Much like the purchase of the shirt, Dean’s commitment to Kirby Smart and the Bulldogs was spontaneous.
For a while now, the Horn Lake, MS native has been back and forth between UGA and Ole Miss. This week though, that indecisiveness was ramped up even more.
On Monday at the Alabama-Mississippi All-Star Game, Dean flashed the crowd the Landshark hand gesture, leading some to believe that Ole Miss was starting to pull away. And at the time, it seemed like that to Dean as well.
“It was about 50-50 UGA-Ole Miss,” Dean said after his commitment on National Signing Day. “[Ole Miss] was the top one at the time that I did that.”
But as the week moved on, he was still thinking. And thinking. And thinking.
Come actual signing day, insiders weren’t sure, friends and family had no idea because Dean himself still didn’t know. And sensing that uncertainty, everyone who could was reaching out to him to try and get in their closing arguments.
“Today was crazy,” Dean said. “I probably should have turned off my phone but I didn’t. So I gave the schools a chance and went back and forth.”
And at the end of it, he informed neither school if he was going or not. How Ole Miss figured the decision out was by an ESPN live-stream of the commitment ceremony. How Georgia was told was through a National Letter of Intent it received just a few minutes prior to the ceremony.
What pushed Georgia over the line? It wasn’t a closing pitch from Smart, but the relationship Dean had with him, outside linebackers coach Dan Lanning and inside linebackers coach Glenn Schumann. That, combined with the overall spectrum of things Georgia had to offer, earned Dean’s signature at the last second.
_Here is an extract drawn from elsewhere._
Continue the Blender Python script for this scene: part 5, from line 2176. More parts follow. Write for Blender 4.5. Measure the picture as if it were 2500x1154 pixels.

“I feel like they gave me overall everything,” Dean said. “They checked all the boxes… Development, on and off the field. Academically and athletically.”
Still, after deciding to opt away from the school of his home state, Dean still carries the pride of the state of Mississippi. A pride he plans to wear throughout his time in Athens and after.
“At the end of the day, I’m going to represent Mississippi wherever I go.”